Unexpected Crossover in the kinetics of mutarotation in the supercooled region: the role of H-bonds

Intra- and intermolecular studies on the molten L-sorbose have been carried out at variable temperature conditions to determine the crosover temperature (T(c)). In addition, isothermal time-dependent FTIR and Raman measurements were performed to probe the pace of mutarotation and activation energy of this reaction in the studied saccharide, which varied from 53–62 kJ/mol up to 177–192 kJ/mol below and above T(c), respectively. To explain the change in activation barrier for the mutarotation a complementary analysis using difference FTIR spectra collected around T(c) = 365 K in the hydroxyl region has been done. It was found that the alteration of kinetic parameters and molecular dynamics around T(c) are strictly related to the variation in the strength of H-bonds which above T(c) are significantly weaken, increasing the freedom of rotation of functional groups and movement of individual molecules.
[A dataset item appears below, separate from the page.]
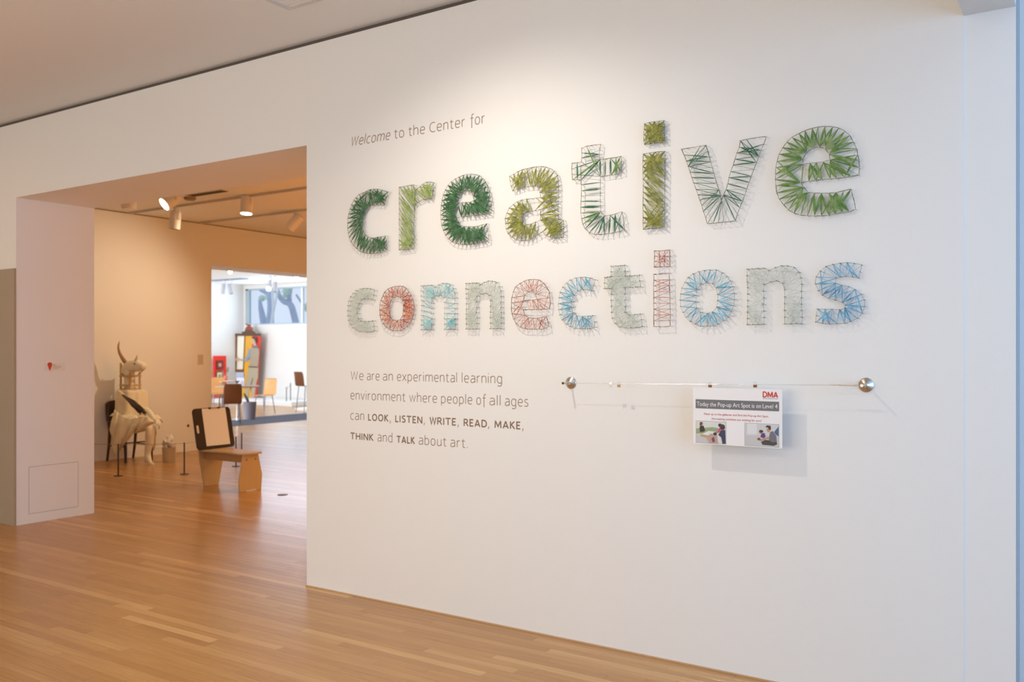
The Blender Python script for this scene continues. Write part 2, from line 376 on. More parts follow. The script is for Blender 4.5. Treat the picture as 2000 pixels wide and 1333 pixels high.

That phenomenon most likely affects the proton transfer, underlying molecular mechanism of mutarotation, which may lead to the significant increase in activation barrier. The new insight into a molecular aspect of the mutarotation around T(c) has created an opportunity to better understanding the relationship between physics of condensed matter and the potential role of H-bonds dynamics on the progress of the chemical reaction in highly viscous systems.